## begin Dataset extract

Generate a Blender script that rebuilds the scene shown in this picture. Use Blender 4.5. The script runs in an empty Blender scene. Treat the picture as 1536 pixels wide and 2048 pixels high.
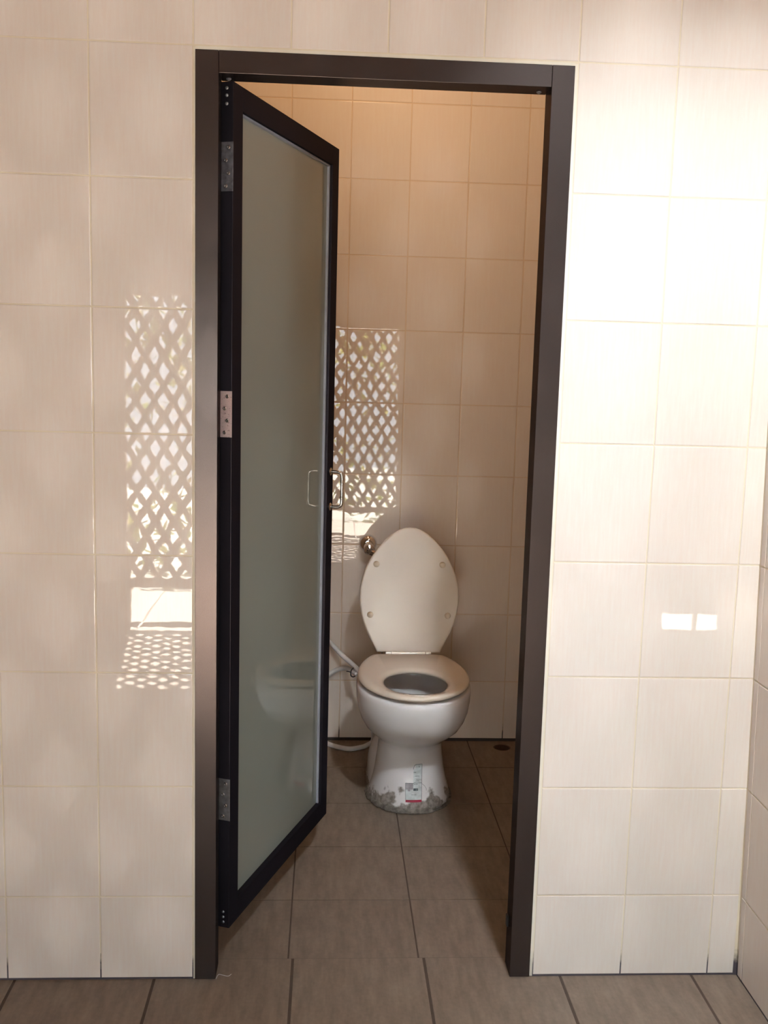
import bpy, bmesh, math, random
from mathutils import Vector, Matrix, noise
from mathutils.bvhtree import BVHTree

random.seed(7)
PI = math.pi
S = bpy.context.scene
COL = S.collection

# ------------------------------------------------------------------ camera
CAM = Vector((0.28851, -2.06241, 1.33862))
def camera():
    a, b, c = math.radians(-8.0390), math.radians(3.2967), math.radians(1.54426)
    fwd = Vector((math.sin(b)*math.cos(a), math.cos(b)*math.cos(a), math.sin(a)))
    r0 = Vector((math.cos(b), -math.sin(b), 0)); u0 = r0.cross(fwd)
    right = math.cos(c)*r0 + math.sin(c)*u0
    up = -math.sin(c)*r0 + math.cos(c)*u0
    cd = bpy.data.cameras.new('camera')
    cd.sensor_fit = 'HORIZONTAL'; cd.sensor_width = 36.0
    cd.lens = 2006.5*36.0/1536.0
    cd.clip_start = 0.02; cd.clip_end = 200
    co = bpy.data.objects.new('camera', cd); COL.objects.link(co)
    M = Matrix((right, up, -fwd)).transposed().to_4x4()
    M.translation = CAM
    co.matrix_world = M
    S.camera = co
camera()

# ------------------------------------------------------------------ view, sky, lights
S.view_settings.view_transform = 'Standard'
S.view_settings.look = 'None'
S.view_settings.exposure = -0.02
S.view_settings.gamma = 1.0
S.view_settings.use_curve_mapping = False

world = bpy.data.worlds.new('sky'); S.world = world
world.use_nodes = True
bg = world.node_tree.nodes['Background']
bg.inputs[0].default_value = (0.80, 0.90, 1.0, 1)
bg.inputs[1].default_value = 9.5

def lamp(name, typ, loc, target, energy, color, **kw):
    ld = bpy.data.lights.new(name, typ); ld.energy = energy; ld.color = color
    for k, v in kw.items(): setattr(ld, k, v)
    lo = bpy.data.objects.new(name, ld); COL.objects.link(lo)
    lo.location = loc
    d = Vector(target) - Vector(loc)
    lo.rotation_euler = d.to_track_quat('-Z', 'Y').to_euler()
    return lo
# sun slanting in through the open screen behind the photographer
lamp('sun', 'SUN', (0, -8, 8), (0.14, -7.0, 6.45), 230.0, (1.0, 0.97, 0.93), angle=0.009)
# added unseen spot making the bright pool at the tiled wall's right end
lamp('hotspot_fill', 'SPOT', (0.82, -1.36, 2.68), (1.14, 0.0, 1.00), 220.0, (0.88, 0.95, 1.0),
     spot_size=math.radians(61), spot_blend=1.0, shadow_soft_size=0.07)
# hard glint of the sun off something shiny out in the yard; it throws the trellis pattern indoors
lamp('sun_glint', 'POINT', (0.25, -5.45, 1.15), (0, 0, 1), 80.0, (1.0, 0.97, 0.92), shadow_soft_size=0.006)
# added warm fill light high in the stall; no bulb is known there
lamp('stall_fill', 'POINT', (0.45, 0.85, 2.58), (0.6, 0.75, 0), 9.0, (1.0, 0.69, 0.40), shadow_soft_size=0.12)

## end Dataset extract

Copy out each line that contains the word "scene".

Generate a Blender script that rebuilds the scene shown in this picture. Use Blender 4.5. The script runs in an empty Blender scene. Treat the picture as 1536 pixels wide and 2048 pixels high.
S = bpy.context.scene